Required work → Your task is to quote the material that follows, in full and exactly.

Given data →
-=-=-=-=-

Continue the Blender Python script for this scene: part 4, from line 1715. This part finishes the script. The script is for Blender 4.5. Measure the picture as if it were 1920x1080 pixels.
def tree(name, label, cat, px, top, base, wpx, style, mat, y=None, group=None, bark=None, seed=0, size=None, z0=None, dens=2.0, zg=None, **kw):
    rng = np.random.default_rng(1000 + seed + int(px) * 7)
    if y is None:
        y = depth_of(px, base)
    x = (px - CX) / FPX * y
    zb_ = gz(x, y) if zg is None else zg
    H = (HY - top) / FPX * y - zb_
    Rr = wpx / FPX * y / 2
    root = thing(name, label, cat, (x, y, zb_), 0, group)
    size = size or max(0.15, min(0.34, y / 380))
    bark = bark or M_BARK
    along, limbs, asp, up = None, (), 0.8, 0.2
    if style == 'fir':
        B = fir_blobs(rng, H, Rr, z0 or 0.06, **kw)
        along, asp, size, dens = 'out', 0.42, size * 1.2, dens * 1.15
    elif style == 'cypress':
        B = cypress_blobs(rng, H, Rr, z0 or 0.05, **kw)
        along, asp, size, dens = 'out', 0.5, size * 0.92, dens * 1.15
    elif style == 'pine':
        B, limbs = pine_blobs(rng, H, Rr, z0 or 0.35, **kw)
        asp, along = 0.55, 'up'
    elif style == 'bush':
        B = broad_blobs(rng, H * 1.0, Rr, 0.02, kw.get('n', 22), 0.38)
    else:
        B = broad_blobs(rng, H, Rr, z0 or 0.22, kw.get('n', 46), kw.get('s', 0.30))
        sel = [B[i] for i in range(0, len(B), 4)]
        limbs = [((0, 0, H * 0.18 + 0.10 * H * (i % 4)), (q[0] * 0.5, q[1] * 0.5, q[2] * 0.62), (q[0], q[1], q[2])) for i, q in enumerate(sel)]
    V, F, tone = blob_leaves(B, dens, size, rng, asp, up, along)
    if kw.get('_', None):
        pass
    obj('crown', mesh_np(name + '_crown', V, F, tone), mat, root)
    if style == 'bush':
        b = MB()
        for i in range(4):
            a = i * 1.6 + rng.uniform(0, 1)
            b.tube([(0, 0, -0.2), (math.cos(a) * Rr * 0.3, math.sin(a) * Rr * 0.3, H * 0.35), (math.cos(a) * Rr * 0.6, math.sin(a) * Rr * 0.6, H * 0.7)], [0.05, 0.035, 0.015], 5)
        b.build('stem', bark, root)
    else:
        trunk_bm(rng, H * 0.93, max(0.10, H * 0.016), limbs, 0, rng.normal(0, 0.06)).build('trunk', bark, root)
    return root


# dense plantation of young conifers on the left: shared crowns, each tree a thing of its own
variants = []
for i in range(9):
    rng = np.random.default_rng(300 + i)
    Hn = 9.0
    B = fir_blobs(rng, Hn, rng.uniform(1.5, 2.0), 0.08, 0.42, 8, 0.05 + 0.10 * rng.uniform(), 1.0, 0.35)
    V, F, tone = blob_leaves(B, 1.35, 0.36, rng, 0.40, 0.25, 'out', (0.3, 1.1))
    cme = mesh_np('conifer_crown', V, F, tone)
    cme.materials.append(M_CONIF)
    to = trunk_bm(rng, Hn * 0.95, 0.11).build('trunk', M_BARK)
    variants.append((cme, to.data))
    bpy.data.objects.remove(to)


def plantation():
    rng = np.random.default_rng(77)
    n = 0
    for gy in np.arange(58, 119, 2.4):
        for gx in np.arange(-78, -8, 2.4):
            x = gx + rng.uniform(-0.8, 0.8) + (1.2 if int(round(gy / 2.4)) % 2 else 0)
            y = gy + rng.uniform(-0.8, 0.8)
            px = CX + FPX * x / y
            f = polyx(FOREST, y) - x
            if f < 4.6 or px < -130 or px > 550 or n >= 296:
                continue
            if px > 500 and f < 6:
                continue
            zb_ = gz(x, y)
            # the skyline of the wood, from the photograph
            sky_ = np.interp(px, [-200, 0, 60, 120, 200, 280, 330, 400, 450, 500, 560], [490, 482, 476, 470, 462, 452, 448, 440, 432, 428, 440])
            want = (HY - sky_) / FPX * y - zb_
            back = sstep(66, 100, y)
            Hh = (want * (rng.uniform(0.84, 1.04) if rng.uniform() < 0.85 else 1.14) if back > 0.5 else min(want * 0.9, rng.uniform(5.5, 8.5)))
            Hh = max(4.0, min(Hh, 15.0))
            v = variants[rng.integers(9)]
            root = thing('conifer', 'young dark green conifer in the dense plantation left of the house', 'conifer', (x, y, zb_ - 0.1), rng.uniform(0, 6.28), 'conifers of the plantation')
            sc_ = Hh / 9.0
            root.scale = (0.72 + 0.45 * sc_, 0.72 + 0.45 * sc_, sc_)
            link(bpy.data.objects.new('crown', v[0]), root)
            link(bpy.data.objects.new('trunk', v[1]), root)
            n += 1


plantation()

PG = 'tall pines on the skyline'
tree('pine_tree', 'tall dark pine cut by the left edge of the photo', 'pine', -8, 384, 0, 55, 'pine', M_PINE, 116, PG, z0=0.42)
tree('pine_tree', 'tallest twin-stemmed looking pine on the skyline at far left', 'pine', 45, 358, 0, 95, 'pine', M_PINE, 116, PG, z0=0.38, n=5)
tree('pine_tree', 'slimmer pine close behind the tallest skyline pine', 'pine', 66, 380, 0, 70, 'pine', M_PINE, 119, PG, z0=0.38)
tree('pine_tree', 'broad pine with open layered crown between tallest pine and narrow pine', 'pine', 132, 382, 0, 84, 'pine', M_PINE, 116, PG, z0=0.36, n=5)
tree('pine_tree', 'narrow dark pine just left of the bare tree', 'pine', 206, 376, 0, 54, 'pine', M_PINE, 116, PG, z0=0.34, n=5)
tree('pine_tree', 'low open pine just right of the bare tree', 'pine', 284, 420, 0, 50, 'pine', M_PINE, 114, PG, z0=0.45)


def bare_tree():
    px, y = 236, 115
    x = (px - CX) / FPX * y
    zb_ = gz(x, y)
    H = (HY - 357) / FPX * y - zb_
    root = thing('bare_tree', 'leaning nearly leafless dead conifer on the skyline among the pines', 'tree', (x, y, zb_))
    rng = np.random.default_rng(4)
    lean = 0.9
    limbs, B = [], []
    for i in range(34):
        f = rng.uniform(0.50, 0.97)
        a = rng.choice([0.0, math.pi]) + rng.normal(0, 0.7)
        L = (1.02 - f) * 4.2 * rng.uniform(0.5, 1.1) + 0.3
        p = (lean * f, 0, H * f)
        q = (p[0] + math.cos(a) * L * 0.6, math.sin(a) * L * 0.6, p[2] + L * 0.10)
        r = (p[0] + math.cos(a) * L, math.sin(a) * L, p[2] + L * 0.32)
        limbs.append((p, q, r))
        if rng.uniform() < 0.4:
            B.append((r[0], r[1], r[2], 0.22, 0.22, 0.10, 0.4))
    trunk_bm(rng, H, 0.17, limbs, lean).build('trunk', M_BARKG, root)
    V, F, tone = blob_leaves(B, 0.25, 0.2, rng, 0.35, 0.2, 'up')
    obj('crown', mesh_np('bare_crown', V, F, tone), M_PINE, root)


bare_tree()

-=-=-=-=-

Correct result →
Continue the Blender Python script for this scene: part 4, from line 1715. This part finishes the script. The script is for Blender 4.5. Measure the picture as if it were 1920x1080 pixels.
def tree(name, label, cat, px, top, base, wpx, style, mat, y=None, group=None, bark=None, seed=0, size=None, z0=None, dens=2.0, zg=None, **kw):
    rng = np.random.default_rng(1000 + seed + int(px) * 7)
    if y is None:
        y = depth_of(px, base)
    x = (px - CX) / FPX * y
    zb_ = gz(x, y) if zg is None else zg
    H = (HY - top) / FPX * y - zb_
    Rr = wpx / FPX * y / 2
    root = thing(name, label, cat, (x, y, zb_), 0, group)
    size = size or max(0.15, min(0.34, y / 380))
    bark = bark or M_BARK
    along, limbs, asp, up = None, (), 0.8, 0.2
    if style == 'fir':
        B = fir_blobs(rng, H, Rr, z0 or 0.06, **kw)
        along, asp, size, dens = 'out', 0.42, size * 1.2, dens * 1.15
    elif style == 'cypress':
        B = cypress_blobs(rng, H, Rr, z0 or 0.05, **kw)
        along, asp, size, dens = 'out', 0.5, size * 0.92, dens * 1.15
    elif style == 'pine':
        B, limbs = pine_blobs(rng, H, Rr, z0 or 0.35, **kw)
        asp, along = 0.55, 'up'
    elif style == 'bush':
        B = broad_blobs(rng, H * 1.0, Rr, 0.02, kw.get('n', 22), 0.38)
    else:
        B = broad_blobs(rng, H, Rr, z0 or 0.22, kw.get('n', 46), kw.get('s', 0.30))
        sel = [B[i] for i in range(0, len(B), 4)]
        limbs = [((0, 0, H * 0.18 + 0.10 * H * (i % 4)), (q[0] * 0.5, q[1] * 0.5, q[2] * 0.62), (q[0], q[1], q[2])) for i, q in enumerate(sel)]
    V, F, tone = blob_leaves(B, dens, size, rng, asp, up, along)
    if kw.get('_', None):
        pass
    obj('crown', mesh_np(name + '_crown', V, F, tone), mat, root)
    if style == 'bush':
        b = MB()
        for i in range(4):
            a = i * 1.6 + rng.uniform(0, 1)
            b.tube([(0, 0, -0.2), (math.cos(a) * Rr * 0.3, math.sin(a) * Rr * 0.3, H * 0.35), (math.cos(a) * Rr * 0.6, math.sin(a) * Rr * 0.6, H * 0.7)], [0.05, 0.035, 0.015], 5)
        b.build('stem', bark, root)
    else:
        trunk_bm(rng, H * 0.93, max(0.10, H * 0.016), limbs, 0, rng.normal(0, 0.06)).build('trunk', bark, root)
    return root


# dense plantation of young conifers on the left: shared crowns, each tree a thing of its own
variants = []
for i in range(9):
    rng = np.random.default_rng(300 + i)
    Hn = 9.0
    B = fir_blobs(rng, Hn, rng.uniform(1.5, 2.0), 0.08, 0.42, 8, 0.05 + 0.10 * rng.uniform(), 1.0, 0.35)
    V, F, tone = blob_leaves(B, 1.35, 0.36, rng, 0.40, 0.25, 'out', (0.3, 1.1))
    cme = mesh_np('conifer_crown', V, F, tone)
    cme.materials.append(M_CONIF)
    to = trunk_bm(rng, Hn * 0.95, 0.11).build('trunk', M_BARK)
    variants.append((cme, to.data))
    bpy.data.objects.remove(to)


def plantation():
    rng = np.random.default_rng(77)
    n = 0
    for gy in np.arange(58, 119, 2.4):
        for gx in np.arange(-78, -8, 2.4):
            x = gx + rng.uniform(-0.8, 0.8) + (1.2 if int(round(gy / 2.4)) % 2 else 0)
            y = gy + rng.uniform(-0.8, 0.8)
            px = CX + FPX * x / y
            f = polyx(FOREST, y) - x
            if f < 4.6 or px < -130 or px > 550 or n >= 296:
                continue
            if px > 500 and f < 6:
                continue
            zb_ = gz(x, y)
            # the skyline of the wood, from the photograph
            sky_ = np.interp(px, [-200, 0, 60, 120, 200, 280, 330, 400, 450, 500, 560], [490, 482, 476, 470, 462, 452, 448, 440, 432, 428, 440])
            want = (HY - sky_) / FPX * y - zb_
            back = sstep(66, 100, y)
            Hh = (want * (rng.uniform(0.84, 1.04) if rng.uniform() < 0.85 else 1.14) if back > 0.5 else min(want * 0.9, rng.uniform(5.5, 8.5)))
            Hh = max(4.0, min(Hh, 15.0))
            v = variants[rng.integers(9)]
            root = thing('conifer', 'young dark green conifer in the dense plantation left of the house', 'conifer', (x, y, zb_ - 0.1), rng.uniform(0, 6.28), 'conifers of the plantation')
            sc_ = Hh / 9.0
            root.scale = (0.72 + 0.45 * sc_, 0.72 + 0.45 * sc_, sc_)
            link(bpy.data.objects.new('crown', v[0]), root)
            link(bpy.data.objects.new('trunk', v[1]), root)
            n += 1


plantation()

PG = 'tall pines on the skyline'
tree('pine_tree', 'tall dark pine cut by the left edge of the photo', 'pine', -8, 384, 0, 55, 'pine', M_PINE, 116, PG, z0=0.42)
tree('pine_tree', 'tallest twin-stemmed looking pine on the skyline at far left', 'pine', 45, 358, 0, 95, 'pine', M_PINE, 116, PG, z0=0.38, n=5)
tree('pine_tree', 'slimmer pine close behind the tallest skyline pine', 'pine', 66, 380, 0, 70, 'pine', M_PINE, 119, PG, z0=0.38)
tree('pine_tree', 'broad pine with open layered crown between tallest pine and narrow pine', 'pine', 132, 382, 0, 84, 'pine', M_PINE, 116, PG, z0=0.36, n=5)
tree('pine_tree', 'narrow dark pine just left of the bare tree', 'pine', 206, 376, 0, 54, 'pine', M_PINE, 116, PG, z0=0.34, n=5)
tree('pine_tree', 'low open pine just right of the bare tree', 'pine', 284, 420, 0, 50, 'pine', M_PINE, 114, PG, z0=0.45)


def bare_tree():
    px, y = 236, 115
    x = (px - CX) / FPX * y
    zb_ = gz(x, y)
    H = (HY - 357) / FPX * y - zb_
    root = thing('bare_tree', 'leaning nearly leafless dead conifer on the skyline among the pines', 'tree', (x, y, zb_))
    rng = np.random.default_rng(4)
    lean = 0.9
    limbs, B = [], []
    for i in range(34):
        f = rng.uniform(0.50, 0.97)
        a = rng.choice([0.0, math.pi]) + rng.normal(0, 0.7)
        L = (1.02 - f) * 4.2 * rng.uniform(0.5, 1.1) + 0.3
        p = (lean * f, 0, H * f)
        q = (p[0] + math.cos(a) * L * 0.6, math.sin(a) * L * 0.6, p[2] + L * 0.10)
        r = (p[0] + math.cos(a) * L, math.sin(a) * L, p[2] + L * 0.32)
        limbs.append((p, q, r))
        if rng.uniform() < 0.4:
            B.append((r[0], r[1], r[2], 0.22, 0.22, 0.10, 0.4))
    trunk_bm(rng, H, 0.17, limbs, lean).build('trunk', M_BARKG, root)
    V, F, tone = blob_leaves(B, 0.25, 0.2, rng, 0.35, 0.2, 'up')
    obj('crown', mesh_np('bare_crown', V, F, tone), M_PINE, root)


bare_tree()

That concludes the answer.